[start]
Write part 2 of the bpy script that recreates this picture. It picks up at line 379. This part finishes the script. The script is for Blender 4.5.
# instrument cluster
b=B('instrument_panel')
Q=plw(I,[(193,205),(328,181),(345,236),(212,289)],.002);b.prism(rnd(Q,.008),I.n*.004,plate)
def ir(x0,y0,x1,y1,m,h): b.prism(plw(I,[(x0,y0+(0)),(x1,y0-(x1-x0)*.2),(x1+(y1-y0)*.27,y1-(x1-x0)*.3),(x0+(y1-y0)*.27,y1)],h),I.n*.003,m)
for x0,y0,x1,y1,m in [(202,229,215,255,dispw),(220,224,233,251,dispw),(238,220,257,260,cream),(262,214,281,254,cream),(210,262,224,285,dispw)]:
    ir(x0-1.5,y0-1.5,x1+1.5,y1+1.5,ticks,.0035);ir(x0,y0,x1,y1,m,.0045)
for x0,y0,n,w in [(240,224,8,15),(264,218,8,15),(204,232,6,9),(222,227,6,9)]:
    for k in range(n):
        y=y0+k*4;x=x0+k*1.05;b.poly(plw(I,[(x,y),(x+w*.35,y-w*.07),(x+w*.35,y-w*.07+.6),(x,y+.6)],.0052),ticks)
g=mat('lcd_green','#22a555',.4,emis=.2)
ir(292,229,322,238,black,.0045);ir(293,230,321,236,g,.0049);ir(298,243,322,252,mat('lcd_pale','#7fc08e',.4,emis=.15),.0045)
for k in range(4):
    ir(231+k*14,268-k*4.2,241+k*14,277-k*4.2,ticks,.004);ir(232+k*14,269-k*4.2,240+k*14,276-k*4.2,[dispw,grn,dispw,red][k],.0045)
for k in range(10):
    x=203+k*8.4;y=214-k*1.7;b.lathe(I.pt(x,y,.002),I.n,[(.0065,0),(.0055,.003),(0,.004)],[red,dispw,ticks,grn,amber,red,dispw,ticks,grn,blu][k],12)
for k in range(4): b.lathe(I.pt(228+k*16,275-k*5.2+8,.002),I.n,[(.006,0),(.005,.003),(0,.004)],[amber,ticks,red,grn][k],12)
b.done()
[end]
**Required work:**
Write out all the data again, exactly as it appears.

**Problem solution:**
Write part 2 of the bpy script that recreates this picture. It picks up at line 379. This part finishes the script. The script is for Blender 4.5.
# instrument cluster
b=B('instrument_panel')
Q=plw(I,[(193,205),(328,181),(345,236),(212,289)],.002);b.prism(rnd(Q,.008),I.n*.004,plate)
def ir(x0,y0,x1,y1,m,h): b.prism(plw(I,[(x0,y0+(0)),(x1,y0-(x1-x0)*.2),(x1+(y1-y0)*.27,y1-(x1-x0)*.3),(x0+(y1-y0)*.27,y1)],h),I.n*.003,m)
for x0,y0,x1,y1,m in [(202,229,215,255,dispw),(220,224,233,251,dispw),(238,220,257,260,cream),(262,214,281,254,cream),(210,262,224,285,dispw)]:
    ir(x0-1.5,y0-1.5,x1+1.5,y1+1.5,ticks,.0035);ir(x0,y0,x1,y1,m,.0045)
for x0,y0,n,w in [(240,224,8,15),(264,218,8,15),(204,232,6,9),(222,227,6,9)]:
    for k in range(n):
        y=y0+k*4;x=x0+k*1.05;b.poly(plw(I,[(x,y),(x+w*.35,y-w*.07),(x+w*.35,y-w*.07+.6),(x,y+.6)],.0052),ticks)
g=mat('lcd_green','#22a555',.4,emis=.2)
ir(292,229,322,238,black,.0045);ir(293,230,321,236,g,.0049);ir(298,243,322,252,mat('lcd_pale','#7fc08e',.4,emis=.15),.0045)
for k in range(4):
    ir(231+k*14,268-k*4.2,241+k*14,277-k*4.2,ticks,.004);ir(232+k*14,269-k*4.2,240+k*14,276-k*4.2,[dispw,grn,dispw,red][k],.0045)
for k in range(10):
    x=203+k*8.4;y=214-k*1.7;b.lathe(I.pt(x,y,.002),I.n,[(.0065,0),(.0055,.003),(0,.004)],[red,dispw,ticks,grn,amber,red,dispw,ticks,grn,blu][k],12)
for k in range(4): b.lathe(I.pt(228+k*16,275-k*5.2+8,.002),I.n,[(.006,0),(.005,.003),(0,.004)],[amber,ticks,red,grn][k],12)
b.done()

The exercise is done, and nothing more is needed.